Deadhead to loaded miles ratio means nothing.
Essentially, figure your total operating costs so when you get a run offer you'll know whether or not to accept it. Let's say you are in Cedar Rapids, IA and a run offer is with P/U in Des Moines, with delivery in Grand River, NE. Your carrier never has any freight out of the delivery locale, so you'll have to deadhead to the nearest city for your next run. Let's assume that would be Omaha, NE.
Deadhead to pickup is 130 miles, run is 284 miles, DH to Omaha is 225 miles. Run pay including DH to P/U = $293 or 71 cents/mile. Would a sensible van operator take this load knowing that he would then have to DH to Omaha for a chance at another offer? This is 45% DH on run offer
Carrier comes back with new offer; $1.00 all DH miles to P/U, plus run miles. This is 00% DH all miles; but,you still have to drive to Omaha when you're done. This scenario gives you $.64/mile, would you take it?

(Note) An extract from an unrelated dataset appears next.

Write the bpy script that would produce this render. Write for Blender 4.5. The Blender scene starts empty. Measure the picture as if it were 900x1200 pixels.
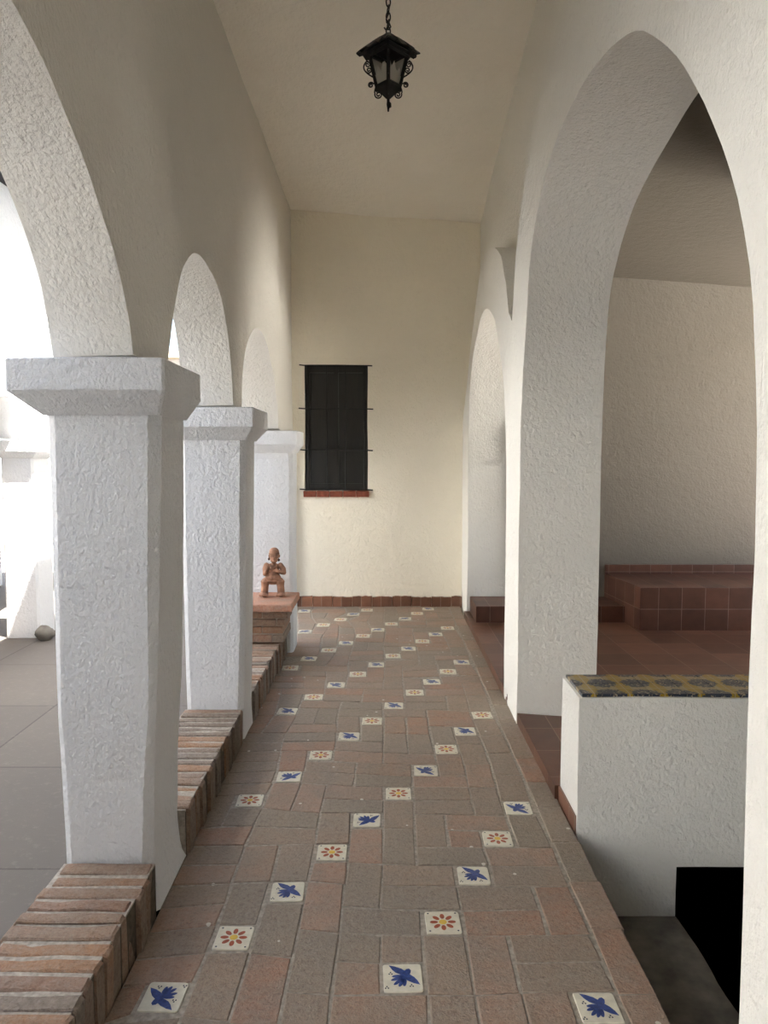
import bpy, bmesh, math, random
from mathutils import Vector, Matrix, noise, Euler
random.seed(7)
scene = bpy.context.scene
COL = scene.collection
PI = math.pi

# ------------------------------------------------------------------ helpers
def tag(o, label=None, cat=None, group=None, kind=None):
    if label: o['label'] = label
    if cat: o['category'] = cat
    if group: o['group'] = group
    if kind: o['kind'] = kind
    elif cat: o['kind'] = 'thing'
    return o

def empty(name, loc=(0, 0, 0), rz=0.0, label=None, cat=None, group=None, kind=None):
    o = bpy.data.objects.new(name, None)
    o.empty_display_size = .1
    COL.objects.link(o)
    o.location = loc
    o.rotation_euler = (0, 0, rz)
    return tag(o, label, cat, group, kind)

def wob(p, amp=.006, freq=1.7):
    v = Vector(p)
    n = noise.noise_vector(v * freq + Vector((3.1, 7.7, 1.3)))
    n2 = noise.noise_vector(v * freq * 4.3)
    return v + n * amp + n2 * amp * .3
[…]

To answer the question. One persons good run may not be my good run. If an offer satisfies your monetary requirement, regardless of deadhead miles take it. There are many other variables to consider and deadhead is but one of them. We must not look at just one run to determine our businesses profitability, but all our income and expenses over a period of time, such as a month or a quarter. In the long run, you will likely be profitable if your deadhead percentage is in the range of 25-30% of total miles traveled.